視察する資格・視察の前の見る目
北海道十勝の石井山林を訪ねたことは、すでに幾度も触れた。
改めて紹介すると、現在は三井物産が所有し、三井物産フォレストが管理しているが、もともと石井家の3代続く山林だ。初代は広葉樹材による炭焼きを行うとともにカラマツを植林していたが、2代目に当たる故・石井賀孝氏が高密度路網を入れて、画一的な皆伐を中止し、択伐中心の天然林施業に転換。トドマツ、タモ、ニレ、カンバ類などによる針広混交林に仕立てた。路網も、総延長57キロメートル(180m/ha)という驚くべき密度に達している。
そのなかには初代が植えた樹齢90年になろうとする76本の「先代カラマツ」が残されている。これは道内ではもっとも古く太いカラマツの一つになるだろう。
私は、石井山林を最初に見たとき、昨年視察で訪れたスイスの森を想起した。針広混交林で林床には次世代の稚樹が生え、択伐で進めている施業など、見た目がそっくりなのである。
スイスは、ドイツやオーストリアとともに中央ヨーロッパの林業地を形成している。100年を超す択伐施業を続けたエメンタール地方など、人によっては世界でもっとも進んだ林業とする人もいるほどだ。
何より森は美しい。そして質の高い木材を生産している。もちろん歴史をたどれば試行錯誤しつつ現在の森づくりに至った経緯はあり、一概に進んでいるとか理想的というべきではないが、やはり将来の林業を考える際のモデルにはなるだろう。
そんなスイスの森と北海道の石井山林が相似しているのだ。緯度も近く、気候が似ていることも影響しているかもしれないが、何より森づくりの思想がどちらもしっかりしていることに感銘を受けた。
これは、アンチ森林・林業再生プランのモデルになるかもしれない……。
石井山林の8割方は人工林だが……。
さて昨年、この石井山林に管直人前首相と梶山恵司 元内閣官房国家戦略室員・内閣審議官が視察にきたという。

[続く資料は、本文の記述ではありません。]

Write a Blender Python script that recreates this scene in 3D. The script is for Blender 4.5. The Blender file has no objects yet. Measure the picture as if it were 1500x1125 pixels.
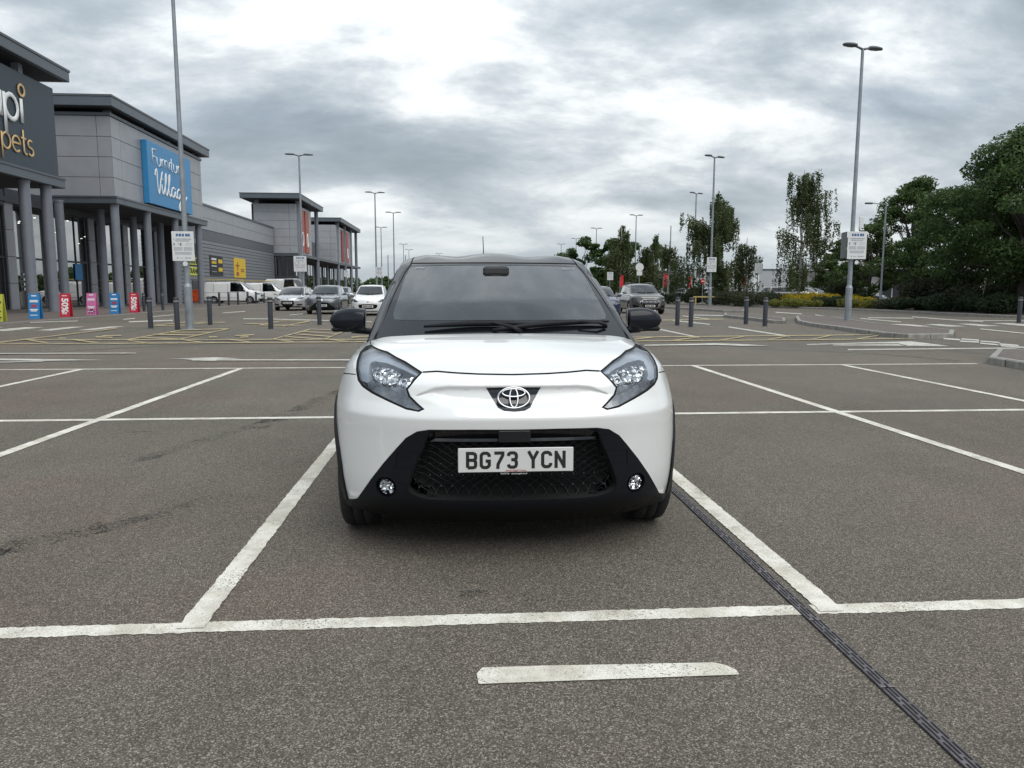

えっ、この森を見て、森林・林業再生プランをつくったの? もちろん、再生プランが始動したのは2009年だから、順序は逆だが、もともとドイツをモデルにつくったと常に語られてきた。しかし、ドイツの森と林業も、私が見てきたスイスの森とそんなに変わらないはずだ。つまりドイツの森も石井山林に似ているはず……。
それなのに、大規模化、機械化、画一化を進める森林・林業再生プランは、ドイツがモデルなの? ドイツでは古くなった将来木施業や絶対にやらせない列状間伐を推進しているの?
もちろん、ドイツだってグーグルで見るとわかる通り、そこかしこに皆伐地が広がっているし、作業員の就業時間が1日16時間だったりする例もあるし、理想的にはいかない。不成績造林地(天然更新不成績地)もあるらしい。
しかし、一応の理想は掲げており、視察するならそこを視察して真似るべきではないのか。
一体、何を見てきたのか。何を学んできたのか。反面教師を視察して、反面だと気づかず、そのまま真似たのか……。あるいは、石井山林の凄さに気づかなかったのか。雑木の多い荒れた山だと感じていたのか? 単に作業道が密に入っている点だけを見て、森づくりの思想を読み取れなかったのかもしれない。
そういや、ドイツから招聘したフォレスターが、林野庁の案内したモデルの北海道の林業地をボロクソにけなした後に、石井山林を訪ねて、「ここがモデルになる」と言ったという話も伝わる。
視察しても、モデルを真似ても、結局は根本的な森を見る目がないと誤解曲解するのだ。